Shoo Shoo Baby
B-17G-35-BO · 42-32076
A bomber that traveled from England to Sweden to France to Germany to America. Its artist returned after 36 years to repaint it.
The Andrews Sisters had a hit in 1943 with "Shoo-Shoo Baby," and a crew of the 91st Bomb Group at Bassingbourn liked the name enough to give it to their B-17. Corporal Tony Starcer painted the nose art, basing the pin-up on Alberto Vargas's "Hawaii" illustration from Esquire magazine.
Shoo Shoo Baby flew combat missions over Europe until it was forced to land in neutral Sweden after battle damage. The aircraft sat out the rest of the war in Swedish custody. After V-E Day, it passed through France and Germany before being abandoned in civilian service in Europe. By the 1960s, it was sitting in a field.
Australian aviation historian Steve Birdsall tracked it down. French officials donated the aircraft to the United States Air Force in 1972. It was disassembled, crated, trucked to Rhein-Main Air Base in Germany, and airlifted to the United States aboard a C-5A Galaxy transport.
The 512th Antique Restoration Group at Dover Air Force Base took on the restoration. Sixty thousand man-hours of work. In 1981, they tracked down Tony Starcer, who had not touched a paintbrush since leaving the service in 1945. For thirty-six years, the most prolific nose art painter of the Eighth Air Force had worked in a warehouse for the May Company distribution center in California.

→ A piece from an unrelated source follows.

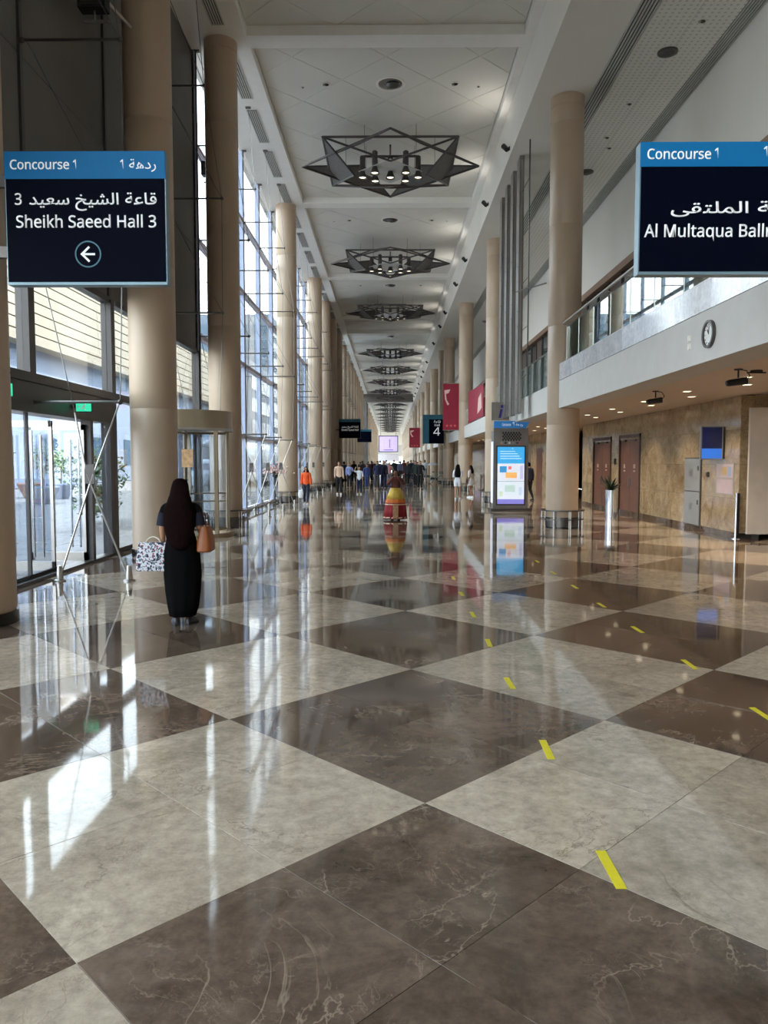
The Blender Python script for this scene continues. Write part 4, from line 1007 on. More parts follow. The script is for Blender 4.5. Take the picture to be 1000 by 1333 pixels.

They brought him to Dover to repaint his original artwork on the restored bomber. Starcer picked up a brush for the first time in thirty-six years and recreated the Vargas-inspired pin-up from memory.
He died in 1986, before the full restoration was completed. His recreated artwork remains on the aircraft today, now housed at the Smithsonian's Steven F. Udvar-Hazy Center in Chantilly, Virginia.